Penalty charges are additional charges to the principal after you have defaulted on the terms of your loan, credit line, or bank account agreement.

Personal Loan

A personal loan is a loan available for individual persons. Personal loans typically have a predetermined repayment period without having to mention a definitive purpose for borrowing the money. They can be either secured or unsecured.

Poor Credit

The term poor credit describes a FICO credit score below 580. A credit score is a significant factor when a lender determines a borrower's credit worthiness.

Prepayment Penalty

Depending on your loan agreement, a prepayment penalty is an additional charge assessed on the borrower when a loan is repaid early.



Rate is the percentage your lender uses to determine your loan's interest. The amount you borrow and your rate will determine your loan's cost.

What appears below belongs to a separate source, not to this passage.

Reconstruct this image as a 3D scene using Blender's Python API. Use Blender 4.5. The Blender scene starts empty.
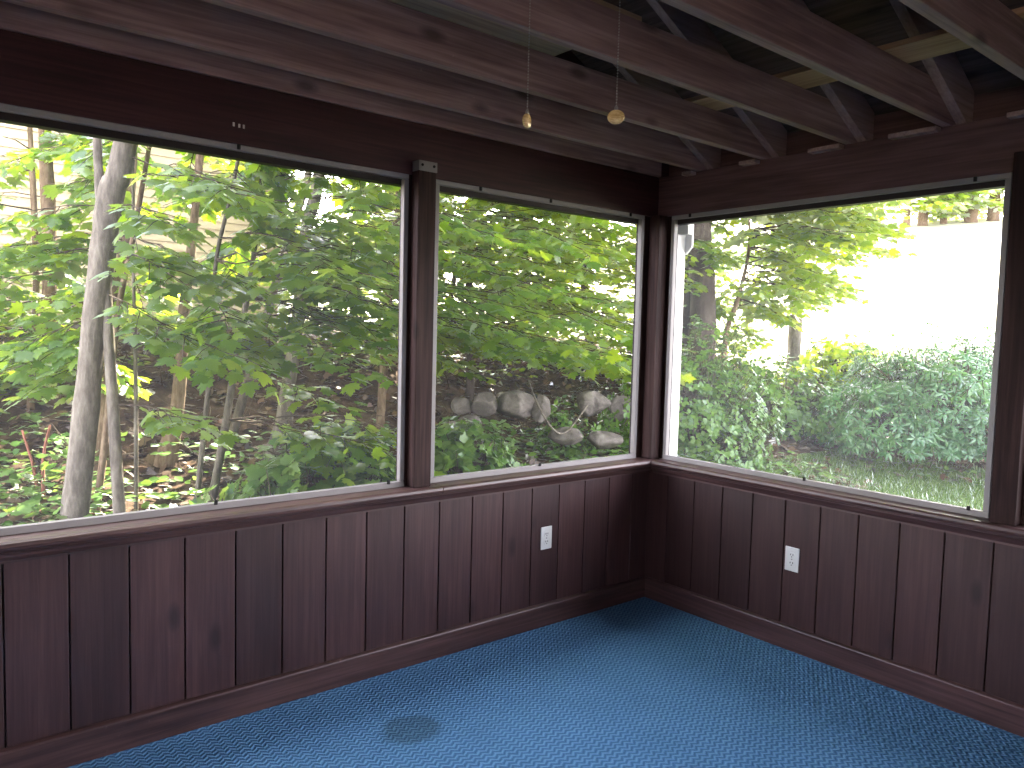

Refinancing, or "refi" for short, occurs when the terms of your existing loans, such as amounts, payment schedules, interest rates, or other terms, are revised. If approved, you sign a new agreement that replaces your original contract.

Revolving Credit

Revolving credit is a form of open-ended credit that can be used and paid down continuously while the account remains open. This type of credit does not have a fixed number of payments.


Secured Loan

A secured loan requires the borrower to use collateral such as a car, a vehicle title, a house, or other collateral, to get a loan.

Soft Credit Check

A soft credit check, also called a soft inquiry, is performed by financial institutions to determine your creditworthiness. It's referred to as "soft" because this credit check does not affect your credit score.


Title Loan

A title loan is a secured loan in which a borrower uses their vehicle title as collateral. A title loan lender usually decides the maximum loan amount based on your vehicle's value.


Whether you are a buyer or a seller, a transaction is a completed agreement between people to exchange services, goods, or financial assets in return for money.


Unsecured Loan

An unsecured loan is a loan that doesn't allow borrowers to use collateral. Lenders offer unsecured loans based on various factors that can help determine your ability to repay the loan.